§ REQUIREMENTS:
Find and copy lines holding "from".

§ SOURCE DATA:
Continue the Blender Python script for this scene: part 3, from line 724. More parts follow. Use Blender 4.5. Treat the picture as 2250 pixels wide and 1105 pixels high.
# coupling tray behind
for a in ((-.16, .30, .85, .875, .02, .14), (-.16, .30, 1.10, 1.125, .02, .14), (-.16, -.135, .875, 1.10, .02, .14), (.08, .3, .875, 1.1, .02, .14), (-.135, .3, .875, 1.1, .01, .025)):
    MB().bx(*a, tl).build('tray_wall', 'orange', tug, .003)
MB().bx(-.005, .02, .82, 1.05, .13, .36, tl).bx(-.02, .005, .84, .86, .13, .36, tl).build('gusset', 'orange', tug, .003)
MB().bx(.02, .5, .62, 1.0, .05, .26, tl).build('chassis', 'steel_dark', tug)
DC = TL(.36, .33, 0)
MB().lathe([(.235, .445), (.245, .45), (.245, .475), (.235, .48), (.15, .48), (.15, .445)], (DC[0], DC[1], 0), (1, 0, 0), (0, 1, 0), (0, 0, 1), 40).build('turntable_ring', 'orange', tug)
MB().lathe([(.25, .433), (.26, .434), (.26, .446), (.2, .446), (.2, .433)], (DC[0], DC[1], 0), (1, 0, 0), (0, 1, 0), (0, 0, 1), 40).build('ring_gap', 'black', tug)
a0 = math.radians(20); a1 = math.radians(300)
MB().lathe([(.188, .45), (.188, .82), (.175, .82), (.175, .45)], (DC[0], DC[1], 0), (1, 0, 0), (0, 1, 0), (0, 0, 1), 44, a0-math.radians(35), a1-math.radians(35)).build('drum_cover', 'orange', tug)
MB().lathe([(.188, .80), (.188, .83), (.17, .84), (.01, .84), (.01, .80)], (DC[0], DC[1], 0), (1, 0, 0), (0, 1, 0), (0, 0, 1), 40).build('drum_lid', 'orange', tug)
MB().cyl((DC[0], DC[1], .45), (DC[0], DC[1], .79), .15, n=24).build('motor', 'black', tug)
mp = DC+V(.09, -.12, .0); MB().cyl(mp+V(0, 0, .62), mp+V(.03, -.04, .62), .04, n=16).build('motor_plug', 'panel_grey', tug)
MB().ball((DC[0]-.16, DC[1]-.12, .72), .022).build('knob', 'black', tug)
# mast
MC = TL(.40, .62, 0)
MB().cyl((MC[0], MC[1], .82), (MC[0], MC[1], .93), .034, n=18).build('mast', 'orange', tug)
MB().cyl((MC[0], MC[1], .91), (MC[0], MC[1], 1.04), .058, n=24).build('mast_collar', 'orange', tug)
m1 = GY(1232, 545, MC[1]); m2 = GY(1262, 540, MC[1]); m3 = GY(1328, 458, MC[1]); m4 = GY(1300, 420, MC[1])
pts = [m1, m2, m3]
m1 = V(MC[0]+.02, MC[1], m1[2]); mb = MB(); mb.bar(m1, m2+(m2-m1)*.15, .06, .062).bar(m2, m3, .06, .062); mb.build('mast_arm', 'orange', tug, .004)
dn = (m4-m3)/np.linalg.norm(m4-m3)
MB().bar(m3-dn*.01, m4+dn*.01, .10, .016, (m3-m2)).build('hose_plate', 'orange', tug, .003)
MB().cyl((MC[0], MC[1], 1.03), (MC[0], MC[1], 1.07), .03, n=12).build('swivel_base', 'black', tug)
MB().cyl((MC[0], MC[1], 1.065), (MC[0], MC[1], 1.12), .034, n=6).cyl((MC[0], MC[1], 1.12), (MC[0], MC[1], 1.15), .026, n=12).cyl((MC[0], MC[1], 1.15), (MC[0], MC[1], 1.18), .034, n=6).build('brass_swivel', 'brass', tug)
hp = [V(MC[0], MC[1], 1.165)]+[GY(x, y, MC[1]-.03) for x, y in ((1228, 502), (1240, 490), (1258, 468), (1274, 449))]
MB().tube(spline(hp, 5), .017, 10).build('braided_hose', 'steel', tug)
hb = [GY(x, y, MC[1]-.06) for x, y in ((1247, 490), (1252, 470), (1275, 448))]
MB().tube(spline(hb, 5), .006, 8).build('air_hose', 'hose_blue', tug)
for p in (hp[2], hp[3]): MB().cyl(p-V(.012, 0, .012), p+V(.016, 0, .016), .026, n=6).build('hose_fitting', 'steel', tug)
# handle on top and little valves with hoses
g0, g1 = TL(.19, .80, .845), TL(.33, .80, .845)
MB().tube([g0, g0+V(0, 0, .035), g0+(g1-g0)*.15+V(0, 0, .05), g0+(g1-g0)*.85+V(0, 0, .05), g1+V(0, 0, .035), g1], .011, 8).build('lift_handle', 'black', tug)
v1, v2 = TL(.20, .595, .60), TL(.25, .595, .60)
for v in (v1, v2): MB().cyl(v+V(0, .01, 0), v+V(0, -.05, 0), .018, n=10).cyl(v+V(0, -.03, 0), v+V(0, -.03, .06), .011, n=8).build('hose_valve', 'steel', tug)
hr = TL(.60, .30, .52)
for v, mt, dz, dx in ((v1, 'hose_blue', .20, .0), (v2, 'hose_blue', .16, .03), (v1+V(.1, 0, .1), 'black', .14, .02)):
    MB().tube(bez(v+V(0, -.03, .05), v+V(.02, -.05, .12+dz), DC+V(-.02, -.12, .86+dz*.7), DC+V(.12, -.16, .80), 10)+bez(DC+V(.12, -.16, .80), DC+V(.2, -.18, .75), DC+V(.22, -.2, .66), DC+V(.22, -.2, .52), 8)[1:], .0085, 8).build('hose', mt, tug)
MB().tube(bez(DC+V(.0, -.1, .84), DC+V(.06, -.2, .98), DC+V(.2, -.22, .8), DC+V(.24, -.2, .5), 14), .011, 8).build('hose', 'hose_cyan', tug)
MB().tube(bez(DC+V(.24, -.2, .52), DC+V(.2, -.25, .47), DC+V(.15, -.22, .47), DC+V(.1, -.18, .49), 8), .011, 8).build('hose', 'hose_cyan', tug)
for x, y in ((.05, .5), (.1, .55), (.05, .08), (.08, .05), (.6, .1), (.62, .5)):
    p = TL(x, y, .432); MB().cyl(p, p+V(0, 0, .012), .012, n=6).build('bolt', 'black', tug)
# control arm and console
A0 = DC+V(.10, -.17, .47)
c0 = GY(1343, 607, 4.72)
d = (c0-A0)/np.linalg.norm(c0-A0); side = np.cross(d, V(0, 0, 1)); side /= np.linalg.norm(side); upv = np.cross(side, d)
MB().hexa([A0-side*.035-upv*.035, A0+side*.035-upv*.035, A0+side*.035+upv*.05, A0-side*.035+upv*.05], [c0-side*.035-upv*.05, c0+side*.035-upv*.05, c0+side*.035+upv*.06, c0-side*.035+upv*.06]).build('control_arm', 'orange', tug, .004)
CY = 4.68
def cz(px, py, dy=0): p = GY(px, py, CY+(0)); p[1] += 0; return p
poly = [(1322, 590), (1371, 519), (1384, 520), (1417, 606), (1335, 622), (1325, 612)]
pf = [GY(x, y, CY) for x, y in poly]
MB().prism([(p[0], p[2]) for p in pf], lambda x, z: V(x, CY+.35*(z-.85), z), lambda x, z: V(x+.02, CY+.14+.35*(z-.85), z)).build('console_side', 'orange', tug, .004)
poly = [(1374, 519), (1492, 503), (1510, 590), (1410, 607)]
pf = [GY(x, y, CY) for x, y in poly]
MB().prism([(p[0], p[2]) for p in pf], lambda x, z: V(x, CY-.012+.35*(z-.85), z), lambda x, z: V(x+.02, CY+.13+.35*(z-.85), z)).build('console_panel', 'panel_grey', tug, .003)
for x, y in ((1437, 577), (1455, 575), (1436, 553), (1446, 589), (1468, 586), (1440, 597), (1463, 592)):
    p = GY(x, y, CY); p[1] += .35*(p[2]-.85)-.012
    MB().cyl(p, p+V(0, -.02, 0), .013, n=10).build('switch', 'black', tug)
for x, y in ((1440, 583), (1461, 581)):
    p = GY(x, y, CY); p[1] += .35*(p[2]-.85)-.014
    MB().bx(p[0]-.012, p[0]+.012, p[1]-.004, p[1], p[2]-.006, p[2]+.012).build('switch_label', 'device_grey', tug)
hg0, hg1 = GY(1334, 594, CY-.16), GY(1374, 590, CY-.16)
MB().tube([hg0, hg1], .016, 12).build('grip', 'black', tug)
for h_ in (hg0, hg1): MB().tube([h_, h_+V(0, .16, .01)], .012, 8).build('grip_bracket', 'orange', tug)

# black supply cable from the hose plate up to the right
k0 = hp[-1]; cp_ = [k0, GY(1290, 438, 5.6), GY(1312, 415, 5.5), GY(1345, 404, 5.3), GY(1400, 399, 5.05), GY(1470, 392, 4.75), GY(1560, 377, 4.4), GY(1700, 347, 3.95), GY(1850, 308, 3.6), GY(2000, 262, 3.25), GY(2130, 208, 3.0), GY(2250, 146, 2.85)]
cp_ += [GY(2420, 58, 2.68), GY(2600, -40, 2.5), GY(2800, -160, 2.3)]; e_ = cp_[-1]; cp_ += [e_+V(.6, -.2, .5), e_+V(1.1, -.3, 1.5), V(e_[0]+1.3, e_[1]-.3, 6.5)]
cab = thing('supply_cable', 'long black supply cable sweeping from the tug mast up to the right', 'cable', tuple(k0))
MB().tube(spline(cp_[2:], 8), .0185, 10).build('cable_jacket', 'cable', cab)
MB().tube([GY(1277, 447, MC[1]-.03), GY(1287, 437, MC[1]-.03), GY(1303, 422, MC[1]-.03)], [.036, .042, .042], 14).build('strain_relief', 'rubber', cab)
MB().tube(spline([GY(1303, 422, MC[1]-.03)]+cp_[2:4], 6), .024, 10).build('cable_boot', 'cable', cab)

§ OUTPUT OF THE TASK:
Continue the Blender Python script for this scene: part 3, from line 724. More parts follow. Use Blender 4.5. Treat the picture as 2250 pixels wide and 1105 pixels high.
# black supply cable from the hose plate up to the right
cab = thing('supply_cable', 'long black supply cable sweeping from the tug mast up to the right', 'cable', tuple(k0))